Netanyahu said to be considering Likud’s Ohana for Justice Ministry
PM — unable to keep portfolio while facing corruption indictments, pending a hearing, in 3 cases — reportedly mulls tapping fellow MK, a lawyer, for role
Prime Minister Benjamin Netanyahu is considering appointing Likud MK Amir Ohana as acting justice minister, Channel 13 news reported Tuesday.
Ayelet Shaked formally departed from the Justice Ministry earlier Tuesday after she was fired by Netanyahu in a cabinet reshuffle on Sunday which also targeted Naftali Bennett, in a move widely seen as a way to prevent the once-popular right-wing ministers from using their positions to bolster their campaigns ahead of the September’s polls.
The open ministerial position in the meantime reverted to Netanyahu, who as well as prime minister, also holds the defense, education, and health portfolios.
Initially the Prime Minister’s Office said Netanyahu would temporarily assume the roles of education and justice ministers until replacements were found, but after backlash over him holding the latter portfolio with three corruption indictments, pending a hearing, hanging over his head, his office backtracked and announced that interim ministers would be appointed next week.

Likud’s Yariv Levin, currently minister of tourism as well as immigration and absorption, has long been angling for the Justice Ministry, but on Sunday said he had no interest in serving there in an interim capacity.
Bezalel Smotrich of the Union of Right-Wing Parties on Monday called on Netanyahu to appoint him as Shaked’s replacement, saying he wanted to impose Jewish religious law on the country. However, Likud sources reportedly said there was no chance Smotrich would get the position after his comments.

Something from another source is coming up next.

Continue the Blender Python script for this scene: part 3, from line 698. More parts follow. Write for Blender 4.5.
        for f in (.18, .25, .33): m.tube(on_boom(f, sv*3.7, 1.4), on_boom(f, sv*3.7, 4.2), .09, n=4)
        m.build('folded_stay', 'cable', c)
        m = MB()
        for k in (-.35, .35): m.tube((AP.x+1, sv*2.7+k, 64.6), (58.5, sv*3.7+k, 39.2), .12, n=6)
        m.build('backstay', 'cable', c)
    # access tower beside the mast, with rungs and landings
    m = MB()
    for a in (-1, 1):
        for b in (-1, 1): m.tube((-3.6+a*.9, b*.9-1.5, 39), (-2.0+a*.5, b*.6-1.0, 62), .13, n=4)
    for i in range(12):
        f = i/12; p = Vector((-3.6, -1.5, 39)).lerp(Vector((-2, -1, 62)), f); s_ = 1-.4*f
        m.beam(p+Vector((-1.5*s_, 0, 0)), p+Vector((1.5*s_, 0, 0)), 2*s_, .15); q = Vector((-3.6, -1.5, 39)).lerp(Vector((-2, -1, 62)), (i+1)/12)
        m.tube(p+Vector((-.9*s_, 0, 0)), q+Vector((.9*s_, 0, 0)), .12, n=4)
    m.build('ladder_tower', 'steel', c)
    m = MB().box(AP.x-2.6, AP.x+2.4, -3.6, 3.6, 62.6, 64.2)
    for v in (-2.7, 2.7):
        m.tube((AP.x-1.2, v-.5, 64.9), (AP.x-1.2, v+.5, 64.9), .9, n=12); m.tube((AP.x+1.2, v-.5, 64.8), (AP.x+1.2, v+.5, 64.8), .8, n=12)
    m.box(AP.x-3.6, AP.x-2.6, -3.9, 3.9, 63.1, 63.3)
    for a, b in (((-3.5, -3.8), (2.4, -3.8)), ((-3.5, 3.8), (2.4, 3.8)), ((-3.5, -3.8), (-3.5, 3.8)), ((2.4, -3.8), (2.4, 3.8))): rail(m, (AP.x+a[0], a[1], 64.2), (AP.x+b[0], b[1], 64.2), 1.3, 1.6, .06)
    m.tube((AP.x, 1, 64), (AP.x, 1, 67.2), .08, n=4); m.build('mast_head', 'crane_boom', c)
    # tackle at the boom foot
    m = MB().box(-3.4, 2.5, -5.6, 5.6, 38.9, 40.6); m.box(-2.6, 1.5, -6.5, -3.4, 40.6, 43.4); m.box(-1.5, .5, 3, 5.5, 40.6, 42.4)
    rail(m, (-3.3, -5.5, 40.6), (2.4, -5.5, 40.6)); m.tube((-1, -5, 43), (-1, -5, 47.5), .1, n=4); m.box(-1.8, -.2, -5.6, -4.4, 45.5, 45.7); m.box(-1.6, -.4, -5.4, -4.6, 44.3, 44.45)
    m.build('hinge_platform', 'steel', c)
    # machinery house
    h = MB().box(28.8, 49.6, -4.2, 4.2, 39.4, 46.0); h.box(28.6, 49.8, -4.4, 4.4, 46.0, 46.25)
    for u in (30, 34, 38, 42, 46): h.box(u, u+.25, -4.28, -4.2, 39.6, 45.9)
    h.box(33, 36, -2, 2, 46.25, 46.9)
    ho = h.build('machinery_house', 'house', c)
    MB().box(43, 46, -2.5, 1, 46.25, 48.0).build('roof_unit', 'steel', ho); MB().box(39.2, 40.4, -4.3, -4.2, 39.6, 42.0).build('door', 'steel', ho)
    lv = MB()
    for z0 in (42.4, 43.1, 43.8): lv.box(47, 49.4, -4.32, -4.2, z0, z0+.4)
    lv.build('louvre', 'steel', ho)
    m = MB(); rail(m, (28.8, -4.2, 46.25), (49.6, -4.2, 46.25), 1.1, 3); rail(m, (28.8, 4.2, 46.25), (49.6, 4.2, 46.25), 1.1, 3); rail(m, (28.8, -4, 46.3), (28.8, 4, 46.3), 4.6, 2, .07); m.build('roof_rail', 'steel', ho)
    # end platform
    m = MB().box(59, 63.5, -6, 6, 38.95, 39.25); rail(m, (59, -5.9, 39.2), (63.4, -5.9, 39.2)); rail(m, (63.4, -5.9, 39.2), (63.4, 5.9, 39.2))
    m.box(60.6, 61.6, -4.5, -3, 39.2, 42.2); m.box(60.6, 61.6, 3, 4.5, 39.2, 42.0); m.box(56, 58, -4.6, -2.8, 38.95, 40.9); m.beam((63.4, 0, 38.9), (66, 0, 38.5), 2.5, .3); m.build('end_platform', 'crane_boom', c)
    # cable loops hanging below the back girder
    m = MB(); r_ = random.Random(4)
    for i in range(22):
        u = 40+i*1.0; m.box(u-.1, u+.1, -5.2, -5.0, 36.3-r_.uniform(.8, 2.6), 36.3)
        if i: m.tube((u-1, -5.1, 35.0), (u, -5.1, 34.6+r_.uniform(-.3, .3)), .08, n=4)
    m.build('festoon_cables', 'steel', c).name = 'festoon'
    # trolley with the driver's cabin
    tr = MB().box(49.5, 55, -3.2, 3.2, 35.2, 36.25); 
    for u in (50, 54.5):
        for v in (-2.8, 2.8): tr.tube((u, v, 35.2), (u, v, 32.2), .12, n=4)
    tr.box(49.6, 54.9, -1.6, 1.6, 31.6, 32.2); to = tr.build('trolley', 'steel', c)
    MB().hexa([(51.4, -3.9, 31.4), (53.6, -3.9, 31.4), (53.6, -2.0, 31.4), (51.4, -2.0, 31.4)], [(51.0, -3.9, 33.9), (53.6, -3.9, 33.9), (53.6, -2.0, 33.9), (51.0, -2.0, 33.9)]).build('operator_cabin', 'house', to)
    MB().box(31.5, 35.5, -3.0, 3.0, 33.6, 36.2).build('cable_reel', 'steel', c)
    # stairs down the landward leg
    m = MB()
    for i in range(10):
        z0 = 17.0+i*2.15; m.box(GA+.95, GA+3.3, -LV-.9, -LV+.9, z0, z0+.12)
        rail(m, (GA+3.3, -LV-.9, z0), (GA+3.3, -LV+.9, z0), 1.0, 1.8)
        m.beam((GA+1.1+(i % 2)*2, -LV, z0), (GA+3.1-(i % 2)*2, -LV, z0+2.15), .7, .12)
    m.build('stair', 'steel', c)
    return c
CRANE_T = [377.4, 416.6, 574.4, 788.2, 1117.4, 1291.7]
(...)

Ohana is a lawyer by training and became the first openly gay MK in a right-wing party when he was elected to the Knesset in 2015.
The Knesset last Wednesday night voted to disband and called new elections for September 17, after Netanyahu failed to build a coalition due to an impasse between the secular Yisrael Beytenu party and ultra-Orthodox parties.
Given the seven-day post-election advisory period for the president’s appointing a PM-designate, and the roughly seven-week period usually granted to premiers to negotiate a coalition, Ohana — or whoever Netanyahu finally appoints as interim justice minister — could serve in the position well into mid-November.